## Begin
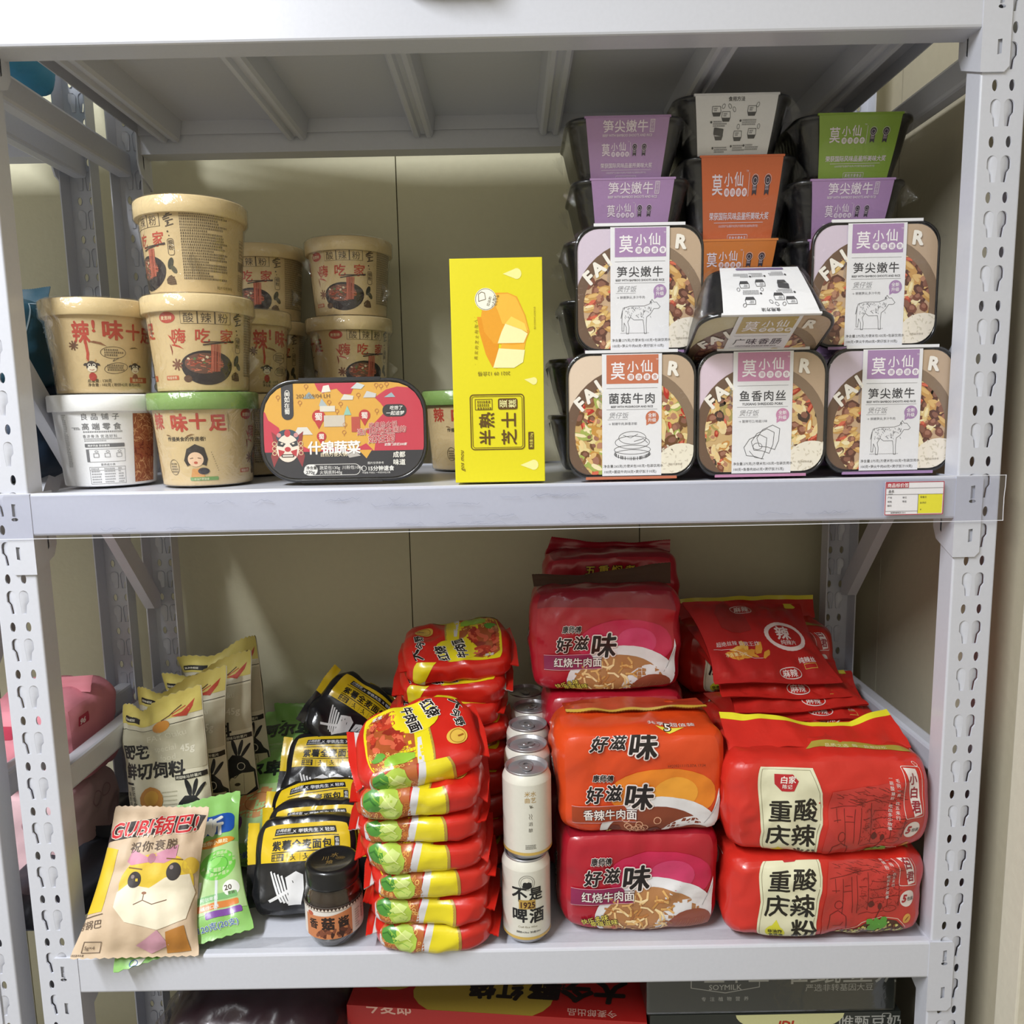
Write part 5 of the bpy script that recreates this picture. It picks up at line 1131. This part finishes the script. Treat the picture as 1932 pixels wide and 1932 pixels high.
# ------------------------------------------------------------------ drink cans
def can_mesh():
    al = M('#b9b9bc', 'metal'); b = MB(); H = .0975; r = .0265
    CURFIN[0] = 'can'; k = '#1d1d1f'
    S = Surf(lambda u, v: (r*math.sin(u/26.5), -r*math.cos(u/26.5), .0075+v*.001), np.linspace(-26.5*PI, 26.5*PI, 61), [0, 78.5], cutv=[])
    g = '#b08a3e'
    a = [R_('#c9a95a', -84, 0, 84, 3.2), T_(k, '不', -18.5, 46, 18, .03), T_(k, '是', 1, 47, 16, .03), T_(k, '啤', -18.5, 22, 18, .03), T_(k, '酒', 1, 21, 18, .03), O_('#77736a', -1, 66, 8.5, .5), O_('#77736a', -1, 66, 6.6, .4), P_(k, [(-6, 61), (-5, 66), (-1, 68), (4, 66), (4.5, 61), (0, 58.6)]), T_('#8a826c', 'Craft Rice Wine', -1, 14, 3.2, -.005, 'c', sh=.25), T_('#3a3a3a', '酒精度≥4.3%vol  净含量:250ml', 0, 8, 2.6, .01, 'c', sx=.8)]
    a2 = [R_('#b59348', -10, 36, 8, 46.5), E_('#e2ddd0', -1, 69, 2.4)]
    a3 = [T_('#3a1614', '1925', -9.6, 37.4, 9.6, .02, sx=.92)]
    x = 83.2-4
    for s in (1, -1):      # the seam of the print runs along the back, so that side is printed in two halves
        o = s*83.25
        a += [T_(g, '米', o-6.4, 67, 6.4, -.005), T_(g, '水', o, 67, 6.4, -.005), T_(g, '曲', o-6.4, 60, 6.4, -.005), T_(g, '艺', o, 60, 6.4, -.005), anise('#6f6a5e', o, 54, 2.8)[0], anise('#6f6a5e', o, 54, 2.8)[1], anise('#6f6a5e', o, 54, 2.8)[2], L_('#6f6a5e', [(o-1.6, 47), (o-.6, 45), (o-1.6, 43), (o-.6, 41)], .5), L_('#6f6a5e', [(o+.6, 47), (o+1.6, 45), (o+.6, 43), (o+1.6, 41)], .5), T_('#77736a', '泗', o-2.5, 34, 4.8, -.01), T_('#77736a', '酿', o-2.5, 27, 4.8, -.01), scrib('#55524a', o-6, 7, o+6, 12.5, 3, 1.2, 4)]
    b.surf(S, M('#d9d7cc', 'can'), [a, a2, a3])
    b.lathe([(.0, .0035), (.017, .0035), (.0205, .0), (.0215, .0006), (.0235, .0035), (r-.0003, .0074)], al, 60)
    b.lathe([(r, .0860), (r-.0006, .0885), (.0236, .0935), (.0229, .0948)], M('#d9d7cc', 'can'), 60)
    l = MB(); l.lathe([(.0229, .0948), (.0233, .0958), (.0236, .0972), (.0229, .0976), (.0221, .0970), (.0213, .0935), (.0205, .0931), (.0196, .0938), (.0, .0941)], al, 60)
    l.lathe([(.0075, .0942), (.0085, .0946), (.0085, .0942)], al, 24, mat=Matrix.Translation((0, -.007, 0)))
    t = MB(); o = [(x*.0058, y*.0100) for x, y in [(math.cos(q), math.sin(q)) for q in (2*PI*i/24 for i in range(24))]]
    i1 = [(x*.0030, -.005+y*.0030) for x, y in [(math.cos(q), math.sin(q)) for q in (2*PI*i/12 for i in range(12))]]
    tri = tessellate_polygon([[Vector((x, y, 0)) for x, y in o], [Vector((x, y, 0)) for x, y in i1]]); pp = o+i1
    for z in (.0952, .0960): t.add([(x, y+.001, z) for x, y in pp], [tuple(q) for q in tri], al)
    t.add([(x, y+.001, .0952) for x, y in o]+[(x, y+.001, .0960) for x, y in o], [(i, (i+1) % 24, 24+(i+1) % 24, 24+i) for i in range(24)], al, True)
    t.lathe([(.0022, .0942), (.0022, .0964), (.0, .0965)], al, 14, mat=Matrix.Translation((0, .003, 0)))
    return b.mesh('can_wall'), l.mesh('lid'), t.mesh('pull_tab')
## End
## Begin
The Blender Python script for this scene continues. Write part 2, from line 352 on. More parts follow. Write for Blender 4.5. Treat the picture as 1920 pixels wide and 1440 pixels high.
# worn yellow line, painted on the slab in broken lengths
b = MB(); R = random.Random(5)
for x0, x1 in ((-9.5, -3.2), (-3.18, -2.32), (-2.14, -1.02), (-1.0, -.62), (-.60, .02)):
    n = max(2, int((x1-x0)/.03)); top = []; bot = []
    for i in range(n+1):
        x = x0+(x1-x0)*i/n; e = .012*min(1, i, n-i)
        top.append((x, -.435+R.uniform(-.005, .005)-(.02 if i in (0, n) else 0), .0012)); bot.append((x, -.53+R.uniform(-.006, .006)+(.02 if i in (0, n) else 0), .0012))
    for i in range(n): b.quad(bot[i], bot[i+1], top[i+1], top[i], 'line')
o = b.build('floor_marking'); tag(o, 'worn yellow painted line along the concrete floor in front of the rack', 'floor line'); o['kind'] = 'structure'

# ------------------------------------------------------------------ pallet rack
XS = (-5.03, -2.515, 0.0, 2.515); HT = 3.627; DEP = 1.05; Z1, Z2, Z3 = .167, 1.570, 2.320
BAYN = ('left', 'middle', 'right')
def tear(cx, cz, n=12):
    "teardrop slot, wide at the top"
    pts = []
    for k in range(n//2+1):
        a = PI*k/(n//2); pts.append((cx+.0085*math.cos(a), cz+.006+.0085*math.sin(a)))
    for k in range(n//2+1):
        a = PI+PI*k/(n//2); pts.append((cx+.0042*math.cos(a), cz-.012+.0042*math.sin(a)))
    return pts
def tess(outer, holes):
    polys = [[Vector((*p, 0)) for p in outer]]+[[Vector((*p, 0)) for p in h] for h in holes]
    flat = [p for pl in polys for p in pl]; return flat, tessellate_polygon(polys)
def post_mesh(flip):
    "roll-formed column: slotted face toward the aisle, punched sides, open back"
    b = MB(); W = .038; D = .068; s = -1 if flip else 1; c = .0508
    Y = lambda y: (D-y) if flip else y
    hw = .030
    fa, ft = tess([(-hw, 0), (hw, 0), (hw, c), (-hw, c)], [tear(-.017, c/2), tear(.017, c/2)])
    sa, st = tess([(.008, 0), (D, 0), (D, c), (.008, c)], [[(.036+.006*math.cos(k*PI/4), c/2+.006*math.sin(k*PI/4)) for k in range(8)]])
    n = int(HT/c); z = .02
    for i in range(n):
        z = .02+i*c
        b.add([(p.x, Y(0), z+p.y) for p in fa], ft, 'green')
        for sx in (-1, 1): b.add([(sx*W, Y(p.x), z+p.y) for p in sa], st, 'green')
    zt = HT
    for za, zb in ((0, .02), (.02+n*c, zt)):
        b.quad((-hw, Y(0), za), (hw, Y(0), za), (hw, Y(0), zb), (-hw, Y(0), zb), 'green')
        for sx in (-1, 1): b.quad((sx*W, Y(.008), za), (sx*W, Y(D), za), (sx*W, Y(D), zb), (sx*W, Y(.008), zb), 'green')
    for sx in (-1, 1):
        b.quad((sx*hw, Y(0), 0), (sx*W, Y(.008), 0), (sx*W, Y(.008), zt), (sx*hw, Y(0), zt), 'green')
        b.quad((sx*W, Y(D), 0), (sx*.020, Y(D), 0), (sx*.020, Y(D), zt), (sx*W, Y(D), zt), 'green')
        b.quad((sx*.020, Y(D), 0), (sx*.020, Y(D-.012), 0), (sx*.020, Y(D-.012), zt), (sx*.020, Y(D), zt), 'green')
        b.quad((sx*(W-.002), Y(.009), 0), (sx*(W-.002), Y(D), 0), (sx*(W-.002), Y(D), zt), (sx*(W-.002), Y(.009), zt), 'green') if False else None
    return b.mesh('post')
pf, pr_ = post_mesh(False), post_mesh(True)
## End
--- TASK DESCRIPTION ---
Identify every line above with the string "that" in it. Copy those lines.

--- THE SOLUTION ---
Write part 5 of the bpy script that recreates this picture. It picks up at line 1131. This part finishes the script. Treat the picture as 1932 pixels wide and 1932 pixels high.
    for s in (1, -1):      # the seam of the print runs along the back, so that side is printed in two halves